• SET PROBLEM:
Extract every line that contains the word "this".

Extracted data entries
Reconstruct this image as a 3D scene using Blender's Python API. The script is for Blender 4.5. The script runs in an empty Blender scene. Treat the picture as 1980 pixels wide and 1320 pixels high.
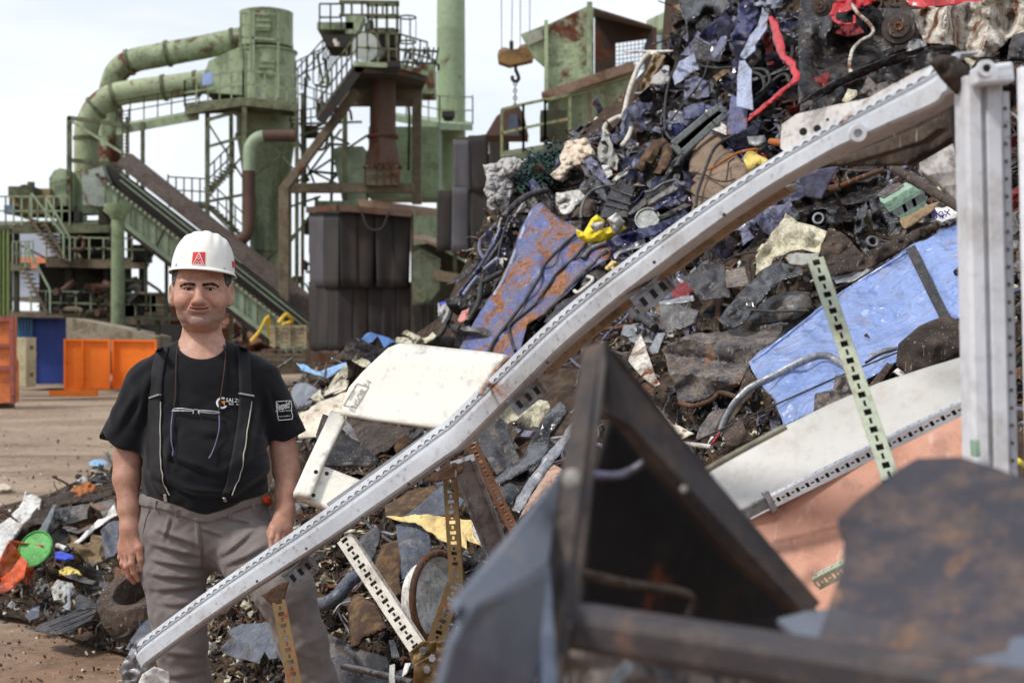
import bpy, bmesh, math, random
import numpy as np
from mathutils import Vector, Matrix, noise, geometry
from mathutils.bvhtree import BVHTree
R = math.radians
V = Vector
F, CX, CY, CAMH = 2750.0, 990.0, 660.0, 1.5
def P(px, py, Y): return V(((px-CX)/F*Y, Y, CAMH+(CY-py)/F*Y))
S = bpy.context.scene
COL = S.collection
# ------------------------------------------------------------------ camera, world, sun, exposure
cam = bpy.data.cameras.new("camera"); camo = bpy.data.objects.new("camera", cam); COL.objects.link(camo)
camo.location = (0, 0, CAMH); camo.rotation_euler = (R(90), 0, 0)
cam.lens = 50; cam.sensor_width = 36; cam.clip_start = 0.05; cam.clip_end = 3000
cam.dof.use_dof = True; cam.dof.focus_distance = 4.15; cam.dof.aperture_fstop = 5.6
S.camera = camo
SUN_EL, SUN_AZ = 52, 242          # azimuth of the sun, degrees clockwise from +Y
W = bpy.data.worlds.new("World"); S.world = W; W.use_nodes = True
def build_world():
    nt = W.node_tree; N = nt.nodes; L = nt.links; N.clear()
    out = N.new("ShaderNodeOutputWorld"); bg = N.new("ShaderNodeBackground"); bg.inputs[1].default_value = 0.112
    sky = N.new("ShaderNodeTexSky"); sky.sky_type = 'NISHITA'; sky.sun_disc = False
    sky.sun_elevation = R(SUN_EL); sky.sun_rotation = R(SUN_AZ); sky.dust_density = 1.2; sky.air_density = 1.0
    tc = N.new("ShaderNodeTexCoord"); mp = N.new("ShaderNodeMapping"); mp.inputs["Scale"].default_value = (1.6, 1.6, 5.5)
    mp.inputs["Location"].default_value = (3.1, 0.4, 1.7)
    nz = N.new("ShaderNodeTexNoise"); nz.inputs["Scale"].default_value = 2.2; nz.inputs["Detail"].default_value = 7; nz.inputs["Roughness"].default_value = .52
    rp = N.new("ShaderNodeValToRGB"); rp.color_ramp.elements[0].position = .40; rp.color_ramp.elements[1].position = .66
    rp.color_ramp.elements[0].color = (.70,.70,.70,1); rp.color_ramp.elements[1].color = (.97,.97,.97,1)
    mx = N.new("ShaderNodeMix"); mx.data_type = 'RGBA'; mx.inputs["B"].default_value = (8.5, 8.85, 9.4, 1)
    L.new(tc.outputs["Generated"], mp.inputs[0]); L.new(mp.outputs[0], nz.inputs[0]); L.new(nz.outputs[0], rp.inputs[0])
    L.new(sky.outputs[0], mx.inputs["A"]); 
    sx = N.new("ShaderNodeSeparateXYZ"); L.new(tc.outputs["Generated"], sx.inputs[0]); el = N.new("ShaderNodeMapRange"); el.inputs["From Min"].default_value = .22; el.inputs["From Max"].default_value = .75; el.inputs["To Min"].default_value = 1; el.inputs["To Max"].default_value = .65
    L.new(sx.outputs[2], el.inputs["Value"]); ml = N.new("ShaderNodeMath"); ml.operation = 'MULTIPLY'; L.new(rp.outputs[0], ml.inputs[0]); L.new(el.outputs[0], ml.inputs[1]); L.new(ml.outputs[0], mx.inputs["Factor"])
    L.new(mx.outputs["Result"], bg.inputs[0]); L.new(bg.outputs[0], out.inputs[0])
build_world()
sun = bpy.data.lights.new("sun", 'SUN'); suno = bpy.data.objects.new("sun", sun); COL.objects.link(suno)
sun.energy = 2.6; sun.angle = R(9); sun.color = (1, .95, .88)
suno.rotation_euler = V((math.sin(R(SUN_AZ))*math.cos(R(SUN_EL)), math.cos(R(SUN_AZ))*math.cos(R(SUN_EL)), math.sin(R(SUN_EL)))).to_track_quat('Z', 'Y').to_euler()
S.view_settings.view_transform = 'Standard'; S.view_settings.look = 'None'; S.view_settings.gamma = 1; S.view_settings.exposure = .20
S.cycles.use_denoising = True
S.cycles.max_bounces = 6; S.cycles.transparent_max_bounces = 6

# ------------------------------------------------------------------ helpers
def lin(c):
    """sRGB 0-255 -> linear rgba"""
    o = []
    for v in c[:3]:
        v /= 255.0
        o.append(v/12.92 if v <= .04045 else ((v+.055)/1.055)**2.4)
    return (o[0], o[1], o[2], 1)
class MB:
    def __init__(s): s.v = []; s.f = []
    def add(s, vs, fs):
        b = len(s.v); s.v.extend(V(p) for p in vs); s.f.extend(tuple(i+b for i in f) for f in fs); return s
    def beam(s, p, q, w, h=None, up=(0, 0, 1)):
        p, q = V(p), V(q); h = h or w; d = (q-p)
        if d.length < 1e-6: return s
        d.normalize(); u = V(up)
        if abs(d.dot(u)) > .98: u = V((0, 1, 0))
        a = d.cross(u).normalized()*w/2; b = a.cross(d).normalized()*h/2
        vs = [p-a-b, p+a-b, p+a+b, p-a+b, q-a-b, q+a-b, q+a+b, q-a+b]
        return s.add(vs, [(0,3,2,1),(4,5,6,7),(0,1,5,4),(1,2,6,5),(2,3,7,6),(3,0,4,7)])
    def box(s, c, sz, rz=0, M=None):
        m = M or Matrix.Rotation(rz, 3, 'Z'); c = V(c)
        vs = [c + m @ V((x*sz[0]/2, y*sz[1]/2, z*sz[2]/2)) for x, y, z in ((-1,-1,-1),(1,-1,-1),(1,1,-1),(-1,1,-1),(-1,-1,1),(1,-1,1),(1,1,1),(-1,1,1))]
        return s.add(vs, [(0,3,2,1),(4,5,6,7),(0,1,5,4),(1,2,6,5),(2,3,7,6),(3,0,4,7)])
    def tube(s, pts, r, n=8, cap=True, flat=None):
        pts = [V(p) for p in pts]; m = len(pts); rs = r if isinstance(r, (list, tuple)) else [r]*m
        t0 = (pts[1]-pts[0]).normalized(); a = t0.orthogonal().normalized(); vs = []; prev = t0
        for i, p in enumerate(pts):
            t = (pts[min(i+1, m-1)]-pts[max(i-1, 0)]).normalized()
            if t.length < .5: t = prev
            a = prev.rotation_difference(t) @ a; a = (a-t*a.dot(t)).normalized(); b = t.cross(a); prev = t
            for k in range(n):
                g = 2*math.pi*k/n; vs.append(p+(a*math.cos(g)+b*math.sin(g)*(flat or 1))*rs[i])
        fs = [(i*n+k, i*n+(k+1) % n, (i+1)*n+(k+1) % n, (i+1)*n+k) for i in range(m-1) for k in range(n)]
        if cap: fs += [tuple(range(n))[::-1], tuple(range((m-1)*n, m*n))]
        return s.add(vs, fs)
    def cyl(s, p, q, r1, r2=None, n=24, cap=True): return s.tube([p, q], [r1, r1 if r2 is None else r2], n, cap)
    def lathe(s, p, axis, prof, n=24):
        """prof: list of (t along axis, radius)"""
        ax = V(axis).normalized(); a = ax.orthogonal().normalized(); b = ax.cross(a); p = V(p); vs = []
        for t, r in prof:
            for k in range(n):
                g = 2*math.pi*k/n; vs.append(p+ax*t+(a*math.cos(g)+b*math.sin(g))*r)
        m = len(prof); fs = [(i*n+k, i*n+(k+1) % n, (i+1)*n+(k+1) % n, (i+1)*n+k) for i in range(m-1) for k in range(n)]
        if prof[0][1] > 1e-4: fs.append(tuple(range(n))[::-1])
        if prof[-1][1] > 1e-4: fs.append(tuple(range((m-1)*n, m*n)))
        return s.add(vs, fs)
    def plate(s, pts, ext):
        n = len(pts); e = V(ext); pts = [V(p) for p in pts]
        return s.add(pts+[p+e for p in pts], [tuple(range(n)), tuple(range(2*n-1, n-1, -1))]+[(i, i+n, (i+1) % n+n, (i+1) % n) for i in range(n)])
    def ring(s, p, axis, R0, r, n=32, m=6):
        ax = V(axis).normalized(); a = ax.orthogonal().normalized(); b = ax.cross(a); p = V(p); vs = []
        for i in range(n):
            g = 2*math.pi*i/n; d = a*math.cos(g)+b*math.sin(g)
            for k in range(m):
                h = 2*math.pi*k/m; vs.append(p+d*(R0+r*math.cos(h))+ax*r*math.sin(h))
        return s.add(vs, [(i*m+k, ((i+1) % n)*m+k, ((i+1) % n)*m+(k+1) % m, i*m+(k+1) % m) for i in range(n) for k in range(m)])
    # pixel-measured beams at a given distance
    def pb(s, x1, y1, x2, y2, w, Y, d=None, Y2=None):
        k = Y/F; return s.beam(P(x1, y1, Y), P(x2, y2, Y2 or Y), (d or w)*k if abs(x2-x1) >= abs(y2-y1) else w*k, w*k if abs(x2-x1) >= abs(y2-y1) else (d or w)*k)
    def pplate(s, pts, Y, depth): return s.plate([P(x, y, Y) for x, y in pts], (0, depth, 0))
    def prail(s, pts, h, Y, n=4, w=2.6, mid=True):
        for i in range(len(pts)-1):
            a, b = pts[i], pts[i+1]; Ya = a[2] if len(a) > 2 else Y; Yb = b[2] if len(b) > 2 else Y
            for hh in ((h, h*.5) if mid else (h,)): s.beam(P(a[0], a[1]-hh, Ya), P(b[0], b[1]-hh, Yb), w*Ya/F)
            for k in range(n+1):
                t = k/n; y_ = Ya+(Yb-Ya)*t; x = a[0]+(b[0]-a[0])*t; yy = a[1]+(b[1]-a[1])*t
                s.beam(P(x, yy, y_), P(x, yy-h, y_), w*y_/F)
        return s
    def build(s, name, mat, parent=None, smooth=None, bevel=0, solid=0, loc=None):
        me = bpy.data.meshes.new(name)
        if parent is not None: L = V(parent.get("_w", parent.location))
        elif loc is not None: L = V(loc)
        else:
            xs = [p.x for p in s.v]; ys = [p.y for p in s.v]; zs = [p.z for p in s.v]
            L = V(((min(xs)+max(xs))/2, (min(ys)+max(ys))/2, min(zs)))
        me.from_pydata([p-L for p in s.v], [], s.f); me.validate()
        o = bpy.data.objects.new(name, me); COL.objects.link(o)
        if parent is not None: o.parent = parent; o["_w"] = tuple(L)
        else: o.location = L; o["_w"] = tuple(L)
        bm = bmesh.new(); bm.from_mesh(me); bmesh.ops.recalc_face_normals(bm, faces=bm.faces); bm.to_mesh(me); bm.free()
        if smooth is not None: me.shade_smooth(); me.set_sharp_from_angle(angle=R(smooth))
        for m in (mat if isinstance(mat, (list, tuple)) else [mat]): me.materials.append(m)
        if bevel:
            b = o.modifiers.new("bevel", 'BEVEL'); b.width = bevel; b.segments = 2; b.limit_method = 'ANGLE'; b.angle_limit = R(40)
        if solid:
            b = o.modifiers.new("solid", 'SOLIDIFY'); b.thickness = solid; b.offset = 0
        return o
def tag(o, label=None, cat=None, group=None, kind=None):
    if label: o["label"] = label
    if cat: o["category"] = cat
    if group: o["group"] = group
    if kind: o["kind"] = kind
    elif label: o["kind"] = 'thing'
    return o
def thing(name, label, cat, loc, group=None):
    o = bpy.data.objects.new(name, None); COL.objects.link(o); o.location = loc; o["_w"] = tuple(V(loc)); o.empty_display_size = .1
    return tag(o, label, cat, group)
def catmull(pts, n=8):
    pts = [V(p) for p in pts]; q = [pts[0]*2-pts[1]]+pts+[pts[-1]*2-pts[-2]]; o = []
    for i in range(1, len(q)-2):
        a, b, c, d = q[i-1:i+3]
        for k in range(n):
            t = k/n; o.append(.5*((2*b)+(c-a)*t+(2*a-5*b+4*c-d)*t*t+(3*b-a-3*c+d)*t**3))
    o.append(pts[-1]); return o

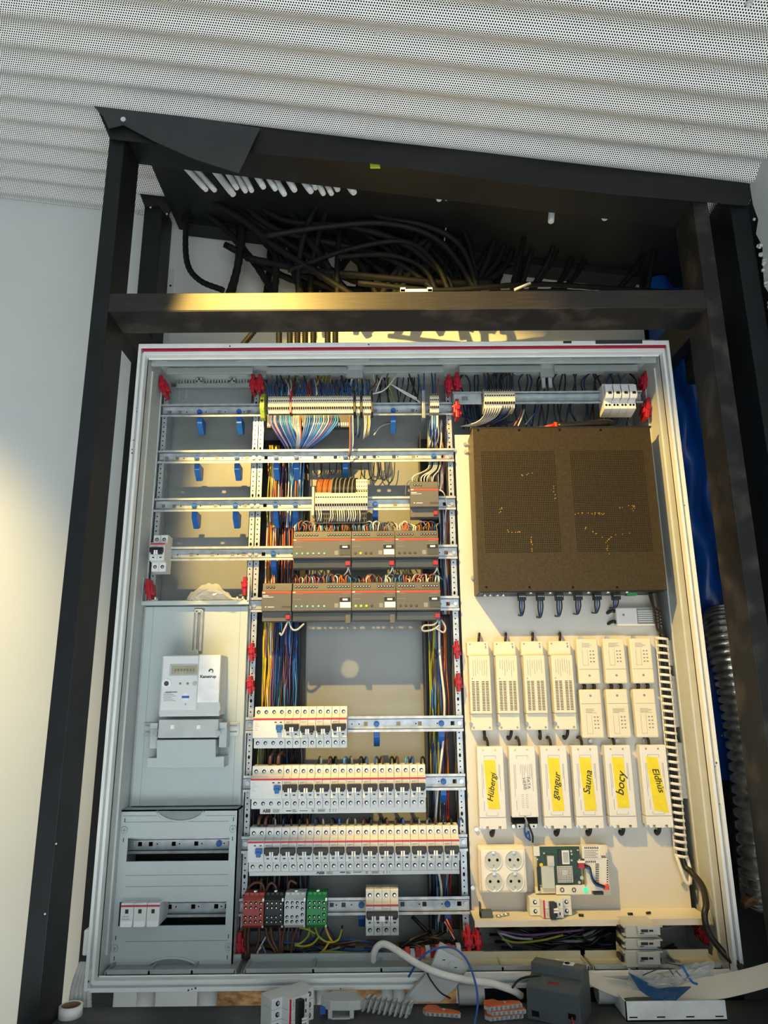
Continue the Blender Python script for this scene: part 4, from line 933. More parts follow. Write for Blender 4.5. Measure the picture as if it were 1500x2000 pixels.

• OUTPUT OF THE TASK:
Reconstruct this image as a 3D scene using Blender's Python API. The script is for Blender 4.5. The script runs in an empty Blender scene. Treat the picture as 1980 pixels wide and 1320 pixels high.
Continue the Blender Python script for this scene: part 4, from line 933. More parts follow. Write for Blender 4.5. Measure the picture as if it were 1500x2000 pixels.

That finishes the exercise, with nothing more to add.